Each shift has its own food locker with spices, which often are different according to what each shift likes.
"When you start down here, you learn to eat things," Newman said. "Except Loren. He won't eat green beans."
Lemon Cheesecake
Crust
1/3 cup sugar
5 tablespoons unsalted butter
1 pack of graham crackers
Cheesecake
8-oz. packages of cream cheese (at room temperature)
1 2/3 cups of sugar
cup corn starch
1 Tablespoon vanilla extract
2 extra large eggs
cup of heavy whipping cream
jar of lemon curd
Pre-heat oven to 350 F. Grease bottom and sides of 9-inch spring form pan. Wrap the outside of the pan with two layers of aluminum foil, covering the bottom and extending all the way up the sides of the pan. Crush the graham crackers with a rolling pin and put in a bowl, next melt the butter and pour into bowl, then pour in the sugar. Mix together and then pour into spring form pan and pat down with your hand to make crust. Put into oven and bake for 12 minutes, take out and set aside. Leave oven on.
Put one package of the cream cheese, 1/3 cup of the sugar, and cup of the corn starch into a large bowl and beat with an electric mixer on low speed until creamy, about 3 minutes, scrap down the bowl several times. Blend in the remaining cream cheese one at a time, scraping down the bowl after each one.
Increase the mixer speed to medium and beat in the remaining 1-1/3 cup of sugar, the mix in the vanilla. Blend in the eggs, one at a time, beating well after each one. Mix in the lemon curd (you can find it in the jelly isle at most grocery stores). Mix in the whipping cream until it is completely blended. Do not over mix. Pour batter over your crust.
Place the cheesecake in a large pan containing hot water that goes up about an inch on the side of the spring form pan. Bake for one hour and 15 minutes to one hour and 30 minutes. Bake until the top is lightly golden brown. Remove the cheesecake from the water bath, put on a wire rack, let cool for at least 2 hours. Then cover with foil or plastic wrap and refrigerate for at least 4 hours, overnight if you can wait that long.
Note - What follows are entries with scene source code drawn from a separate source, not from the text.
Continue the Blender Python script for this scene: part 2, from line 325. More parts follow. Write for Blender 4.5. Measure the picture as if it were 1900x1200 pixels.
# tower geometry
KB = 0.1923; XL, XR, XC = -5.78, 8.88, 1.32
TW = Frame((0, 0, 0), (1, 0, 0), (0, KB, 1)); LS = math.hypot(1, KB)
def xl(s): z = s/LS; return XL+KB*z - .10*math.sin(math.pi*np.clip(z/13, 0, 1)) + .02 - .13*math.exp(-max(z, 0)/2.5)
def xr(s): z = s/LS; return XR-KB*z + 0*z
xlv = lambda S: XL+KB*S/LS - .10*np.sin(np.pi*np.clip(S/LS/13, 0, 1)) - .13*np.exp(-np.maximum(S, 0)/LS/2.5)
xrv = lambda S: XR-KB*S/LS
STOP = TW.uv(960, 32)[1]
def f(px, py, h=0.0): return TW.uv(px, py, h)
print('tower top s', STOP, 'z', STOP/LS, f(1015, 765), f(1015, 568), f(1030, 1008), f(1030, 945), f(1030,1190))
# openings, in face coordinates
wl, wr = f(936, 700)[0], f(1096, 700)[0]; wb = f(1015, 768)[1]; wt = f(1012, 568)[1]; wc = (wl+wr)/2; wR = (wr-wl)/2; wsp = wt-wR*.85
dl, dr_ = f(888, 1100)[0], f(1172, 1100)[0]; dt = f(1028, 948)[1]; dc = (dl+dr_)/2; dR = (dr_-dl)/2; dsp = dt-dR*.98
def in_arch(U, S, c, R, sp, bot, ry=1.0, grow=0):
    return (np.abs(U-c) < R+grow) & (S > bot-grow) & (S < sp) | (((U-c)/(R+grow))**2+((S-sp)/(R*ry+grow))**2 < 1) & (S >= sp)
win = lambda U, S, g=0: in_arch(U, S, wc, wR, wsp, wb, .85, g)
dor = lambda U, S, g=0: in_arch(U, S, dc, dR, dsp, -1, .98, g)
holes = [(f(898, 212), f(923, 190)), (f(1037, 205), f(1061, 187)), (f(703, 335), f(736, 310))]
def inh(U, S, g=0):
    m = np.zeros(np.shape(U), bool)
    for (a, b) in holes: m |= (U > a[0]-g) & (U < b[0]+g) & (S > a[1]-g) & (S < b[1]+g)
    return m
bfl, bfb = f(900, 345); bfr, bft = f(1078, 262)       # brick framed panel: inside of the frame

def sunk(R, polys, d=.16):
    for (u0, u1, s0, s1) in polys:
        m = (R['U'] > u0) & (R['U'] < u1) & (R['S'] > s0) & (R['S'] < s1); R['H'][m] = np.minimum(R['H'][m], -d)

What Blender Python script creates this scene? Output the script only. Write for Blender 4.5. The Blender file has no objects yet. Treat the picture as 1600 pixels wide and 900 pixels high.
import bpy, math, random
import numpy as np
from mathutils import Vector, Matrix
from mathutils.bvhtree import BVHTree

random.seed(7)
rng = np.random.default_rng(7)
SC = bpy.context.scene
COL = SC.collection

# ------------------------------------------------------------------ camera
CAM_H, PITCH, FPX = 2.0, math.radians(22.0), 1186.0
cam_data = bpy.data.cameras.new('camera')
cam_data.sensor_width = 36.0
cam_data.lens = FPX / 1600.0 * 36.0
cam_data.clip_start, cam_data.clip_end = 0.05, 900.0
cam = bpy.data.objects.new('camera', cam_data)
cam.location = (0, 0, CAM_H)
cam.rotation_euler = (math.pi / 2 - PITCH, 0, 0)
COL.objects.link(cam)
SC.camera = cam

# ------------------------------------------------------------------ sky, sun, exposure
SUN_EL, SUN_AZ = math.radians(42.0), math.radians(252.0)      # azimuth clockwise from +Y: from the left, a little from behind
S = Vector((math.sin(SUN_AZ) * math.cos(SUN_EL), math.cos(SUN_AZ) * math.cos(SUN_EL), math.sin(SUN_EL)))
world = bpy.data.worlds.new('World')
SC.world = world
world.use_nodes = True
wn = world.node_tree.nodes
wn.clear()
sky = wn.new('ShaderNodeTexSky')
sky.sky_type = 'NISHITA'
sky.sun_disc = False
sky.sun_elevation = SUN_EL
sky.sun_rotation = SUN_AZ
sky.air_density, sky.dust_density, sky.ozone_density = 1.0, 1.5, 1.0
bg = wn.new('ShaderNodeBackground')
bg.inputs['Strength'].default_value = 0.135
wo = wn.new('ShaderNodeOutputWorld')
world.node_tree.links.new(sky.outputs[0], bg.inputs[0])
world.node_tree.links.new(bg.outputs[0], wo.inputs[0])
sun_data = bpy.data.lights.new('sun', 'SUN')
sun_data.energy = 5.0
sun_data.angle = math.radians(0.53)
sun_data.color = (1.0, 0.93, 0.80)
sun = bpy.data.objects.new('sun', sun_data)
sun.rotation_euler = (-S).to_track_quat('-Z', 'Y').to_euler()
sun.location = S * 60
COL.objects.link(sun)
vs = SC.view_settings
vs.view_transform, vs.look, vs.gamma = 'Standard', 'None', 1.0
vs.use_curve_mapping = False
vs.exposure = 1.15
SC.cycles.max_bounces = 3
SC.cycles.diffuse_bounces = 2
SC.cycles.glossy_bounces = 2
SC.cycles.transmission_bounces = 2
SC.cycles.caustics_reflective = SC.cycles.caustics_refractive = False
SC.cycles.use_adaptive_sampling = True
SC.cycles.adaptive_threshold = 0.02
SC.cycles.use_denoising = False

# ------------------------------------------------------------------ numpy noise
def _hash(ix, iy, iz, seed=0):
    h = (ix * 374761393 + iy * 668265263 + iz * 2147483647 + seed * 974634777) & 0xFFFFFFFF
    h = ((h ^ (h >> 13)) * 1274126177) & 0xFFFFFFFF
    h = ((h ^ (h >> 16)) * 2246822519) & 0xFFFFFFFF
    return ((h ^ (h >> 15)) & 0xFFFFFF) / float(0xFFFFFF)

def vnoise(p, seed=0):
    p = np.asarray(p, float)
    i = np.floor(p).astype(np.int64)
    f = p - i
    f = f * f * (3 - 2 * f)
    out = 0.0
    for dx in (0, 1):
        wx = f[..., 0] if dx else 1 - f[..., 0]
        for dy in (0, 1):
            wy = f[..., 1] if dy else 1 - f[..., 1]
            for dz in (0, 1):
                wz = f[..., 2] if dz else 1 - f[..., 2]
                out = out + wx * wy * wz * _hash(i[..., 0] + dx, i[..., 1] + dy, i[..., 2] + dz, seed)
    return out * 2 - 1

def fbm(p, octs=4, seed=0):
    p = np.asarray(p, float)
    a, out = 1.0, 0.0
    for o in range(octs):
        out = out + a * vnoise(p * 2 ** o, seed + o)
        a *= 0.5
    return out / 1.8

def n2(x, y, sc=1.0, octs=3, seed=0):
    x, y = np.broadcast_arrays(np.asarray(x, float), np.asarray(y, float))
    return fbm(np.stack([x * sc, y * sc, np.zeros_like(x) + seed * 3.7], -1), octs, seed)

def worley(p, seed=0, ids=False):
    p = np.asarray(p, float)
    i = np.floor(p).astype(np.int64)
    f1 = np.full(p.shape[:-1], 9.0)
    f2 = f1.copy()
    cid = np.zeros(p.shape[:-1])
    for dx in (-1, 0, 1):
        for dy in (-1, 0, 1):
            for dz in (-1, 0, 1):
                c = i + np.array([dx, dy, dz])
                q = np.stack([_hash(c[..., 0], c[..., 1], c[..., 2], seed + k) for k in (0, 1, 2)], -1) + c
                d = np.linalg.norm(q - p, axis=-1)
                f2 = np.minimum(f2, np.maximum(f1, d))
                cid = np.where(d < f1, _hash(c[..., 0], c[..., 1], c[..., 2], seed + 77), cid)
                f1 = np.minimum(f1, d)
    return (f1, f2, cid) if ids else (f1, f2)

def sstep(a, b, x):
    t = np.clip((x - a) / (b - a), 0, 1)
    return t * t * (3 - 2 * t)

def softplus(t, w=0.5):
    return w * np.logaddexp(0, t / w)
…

Remove the spring form pan and cut into the desired number of pieces, I cut mine into eight.
Applesauce Meat Loaf
"The Firehouse Cookbook"
2 pounds ground beef
1 pound ground pork
1 1/2 cups minced onions
1 teaspoon sage
2 teaspoons Worcestershire sauce
1 teaspoon salt
2 one-pound cans applesauce
2 cups bread crumbs
Combine beef, pork, onion, sage, Worcestershire sauce and salt and mix thoroughly. Add applesauce and bread crumbs and mix again. Pack lightly into a loaf pan and bake at 350 degrees for one hour.
This serves 12. It can easily be halved in size for a family of six.
Note: The amount of sage may be varied according to taste.